J’ai découvert ce texte un peu par hasard, en furetant pour trouver des lectures pour cet été, mais aussi parce que je cherchais des lectures en autoédition, histoire de varier les plaisirs. Je me souviens avoir été frappée par la couverture que je trouvais tendre et poétique…
Nous découvrons l’existence d’un elfe, Sôma. Un peu à la manière des filles de l’air chez Andersen, Sôma est un témoin des Temps. Il écume la Terre, consigne ce qui s’y passe, le génie comme la folie des hommes, sans interférer. Témoin privilégié, scribe effréné, il écrit l’Histoire. Jusqu’à une rencontre. Une rencontre qui se réitère par delà les vies. Tout l’enjeu est de savoir ce qui se passe réellement…

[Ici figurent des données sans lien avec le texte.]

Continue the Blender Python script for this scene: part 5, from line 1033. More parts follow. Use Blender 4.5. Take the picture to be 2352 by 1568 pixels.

Nous avons tous lu des œuvres longues (horriblement longues!) et d’autres brèves, incisives et denses. Le Messager appartient à cette deuxième catégorie. Il est bref, oui, mais ô combien riche en matériau humain. Il se présente sous une forme étrange : comme un journal de bord, nous suivons des dates clefs. Cela épouse en réalité la fonction de Sôma. Ces moments, séparés de vingt, trente ans parfois, nous semblent décousus, jusqu’à ce que nous en comprenions l’unité et l’utilité. Je dois dire qu’en fin de compte, j’ai beaucoup aimé ce choix d’écriture. Après l’étonnement premier, cela m’a fait réfléchir, m’a amenée à anticiper, à plonger plus avant dans le récit.
Nous découvrons peu à peu Sôma, son sens du devoir, sa souffrance aussi face à la folie humaine entre autres. Nous apprécions son courage, son renoncement à lui-même et aux émotions, tout en songeant qu’il devrait agir et en l’exhortant à faire quelque chose. Compte tenu de la longueur du récit, les personnages sont brossés à grands traits, bien entendu, et cela fait gagner l’ensemble en force. Pas de détail inutile, pas de description. Chaque mot, chaque adjectif prend toute sa résonance au sein de cette économie. Les personnages sont fins, subtils, nuancés et terriblement touchants. Je ne saurais dire lequel des deux m’a le plus émue… Je pense même qu’il n’y a pas de réponse à cette question.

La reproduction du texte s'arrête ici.